What’s in a Name?

Once a matter of tradition, choosing a name for your baby has now become a competitive event. Whether it be obscure, newly minted, or an unusual spelling of a common name, the race to come up with the most unique name is on, but is this really the time and place to flaunt your apparent creativity?

As with all trends, the celebrities did it first. On the surface this seams reasonable, these are people who have devoted their lives to their art, of course they are going to come up with something creative to call their offspring. Though beneath this seemingly narcissistic act, one must wonder what it would be like to live in the shadow of a famous parent while trying to live up to a name so trendily unpopular.

Records show that parents started giving their children uncommon names around the end of World War II, but the practice didn’t hit trend status until the nineties and has been gaining momentum ever since. The popular belief today is that giving you baby a unique name will help them stand out from the crowd and give them the best possible start in life. Recent studies and statistics tell a different tale.

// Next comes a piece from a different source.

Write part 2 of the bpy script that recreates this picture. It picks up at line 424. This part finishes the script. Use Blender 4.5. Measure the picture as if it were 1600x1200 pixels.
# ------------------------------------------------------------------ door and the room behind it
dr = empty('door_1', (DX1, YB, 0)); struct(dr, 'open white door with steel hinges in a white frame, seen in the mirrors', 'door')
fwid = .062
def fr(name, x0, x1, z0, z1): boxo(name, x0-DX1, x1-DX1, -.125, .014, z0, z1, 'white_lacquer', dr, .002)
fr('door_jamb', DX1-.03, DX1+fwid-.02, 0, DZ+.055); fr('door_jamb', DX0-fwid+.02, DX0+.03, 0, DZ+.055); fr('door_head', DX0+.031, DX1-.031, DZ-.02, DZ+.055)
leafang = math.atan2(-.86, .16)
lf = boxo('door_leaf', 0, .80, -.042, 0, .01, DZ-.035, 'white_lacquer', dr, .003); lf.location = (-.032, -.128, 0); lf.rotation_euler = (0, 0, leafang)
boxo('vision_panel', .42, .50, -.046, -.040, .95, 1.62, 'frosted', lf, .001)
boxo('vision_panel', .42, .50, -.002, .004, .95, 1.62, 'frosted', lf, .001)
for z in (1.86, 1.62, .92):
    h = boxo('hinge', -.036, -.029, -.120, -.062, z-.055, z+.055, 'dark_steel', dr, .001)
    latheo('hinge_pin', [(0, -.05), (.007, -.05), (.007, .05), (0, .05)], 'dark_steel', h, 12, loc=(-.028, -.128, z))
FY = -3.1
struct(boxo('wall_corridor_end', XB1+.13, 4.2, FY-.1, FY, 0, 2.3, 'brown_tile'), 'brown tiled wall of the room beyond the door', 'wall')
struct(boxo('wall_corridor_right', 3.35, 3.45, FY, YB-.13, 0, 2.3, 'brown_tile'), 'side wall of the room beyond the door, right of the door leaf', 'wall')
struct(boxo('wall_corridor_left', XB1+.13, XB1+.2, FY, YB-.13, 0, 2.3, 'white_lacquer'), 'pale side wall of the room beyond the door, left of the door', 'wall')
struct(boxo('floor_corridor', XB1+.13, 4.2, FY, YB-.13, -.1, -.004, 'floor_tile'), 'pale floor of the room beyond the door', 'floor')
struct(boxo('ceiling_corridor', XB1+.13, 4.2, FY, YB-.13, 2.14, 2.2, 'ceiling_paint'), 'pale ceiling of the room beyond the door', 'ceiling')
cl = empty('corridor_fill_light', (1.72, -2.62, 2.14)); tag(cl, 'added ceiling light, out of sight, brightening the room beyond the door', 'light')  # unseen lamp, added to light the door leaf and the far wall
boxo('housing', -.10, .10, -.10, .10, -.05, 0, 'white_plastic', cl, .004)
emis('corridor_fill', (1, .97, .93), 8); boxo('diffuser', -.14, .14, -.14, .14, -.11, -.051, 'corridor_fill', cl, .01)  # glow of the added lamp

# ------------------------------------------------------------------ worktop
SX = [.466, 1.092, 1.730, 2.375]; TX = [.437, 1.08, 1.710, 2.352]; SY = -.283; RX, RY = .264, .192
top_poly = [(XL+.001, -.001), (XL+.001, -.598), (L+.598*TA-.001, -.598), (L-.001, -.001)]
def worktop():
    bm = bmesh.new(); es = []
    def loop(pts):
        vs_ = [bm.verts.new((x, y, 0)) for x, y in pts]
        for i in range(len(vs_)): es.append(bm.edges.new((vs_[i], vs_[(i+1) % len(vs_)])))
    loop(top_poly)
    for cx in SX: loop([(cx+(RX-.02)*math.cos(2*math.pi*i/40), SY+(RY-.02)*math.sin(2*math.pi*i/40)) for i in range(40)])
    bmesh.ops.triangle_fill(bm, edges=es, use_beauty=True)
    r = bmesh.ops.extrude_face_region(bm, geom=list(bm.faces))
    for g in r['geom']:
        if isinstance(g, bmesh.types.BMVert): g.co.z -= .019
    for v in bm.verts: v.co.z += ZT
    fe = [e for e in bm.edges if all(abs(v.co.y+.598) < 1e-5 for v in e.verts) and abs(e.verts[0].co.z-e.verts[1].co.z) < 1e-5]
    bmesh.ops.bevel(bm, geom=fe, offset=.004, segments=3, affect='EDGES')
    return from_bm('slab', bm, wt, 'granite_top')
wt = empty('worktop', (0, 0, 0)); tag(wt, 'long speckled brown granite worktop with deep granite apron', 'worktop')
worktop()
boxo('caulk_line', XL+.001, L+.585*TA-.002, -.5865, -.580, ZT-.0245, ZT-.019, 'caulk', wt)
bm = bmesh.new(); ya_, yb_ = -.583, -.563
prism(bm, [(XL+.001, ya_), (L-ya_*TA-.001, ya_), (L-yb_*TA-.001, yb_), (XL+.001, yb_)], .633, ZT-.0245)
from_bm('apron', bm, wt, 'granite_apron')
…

A recent survey of British parents has found that not only do ten percent of children dislike their tailor-made name, but ten percent of parents have also come to dislike the unique name they choose for their child. A third of parents reported feeling frustrated with the high frequency of people struggling to spell and pronounce their child’s name correctly. If you’ve ever experienced a large amount of people having a hard time with your unoriginal name, just image how these kids are going to feel. What’s worse is, twenty percent of parents polled said that their child’s name has caused problems for that child a school. In fact, fourteen percent of children with abstract names have requested a name change before the age that they can legally change it on their own.

Identity is a large aspect of healthy human psychology, for a child, their name is a big part of their identity. It is too early on in the trend to tell how having an unusual name will influence a child’s development, either positively or negatively. The general speculation is that a fashionably-unfashionable name really only works if the person it belongs to can live up to it. I speculate that these names really only accomplish what the parents intended to do when they applied the unique brand to their child if the name is by literal definition – unique. When every kid in the kindergarten class sits down with rare name, who among them is truly unique?

My personal taste is for old-fashioned names that were once common but have lost their presence today. By the time I have a child to name, and little Betty and Johnny are sitting in a room full of Paisley, Paxton, Petunia and lets not forget Rylie, Rileigh, and Rhylee, the tables will be turned and they could be the ones with the odd names. Though I could follow tradition and give my child family names, naming my son after my father and my fiancé’s father…. I can see it now, sitting down with his teacher as she looks me in the eye and says, “Mrs. Harrison, I’m afraid James Dean isn’t playing well with the Rylie’s.”

When it all comes down to it, the rising of this trend in unique baby names begs the question: would that which we call a rose, by any other name, really smell as sweet?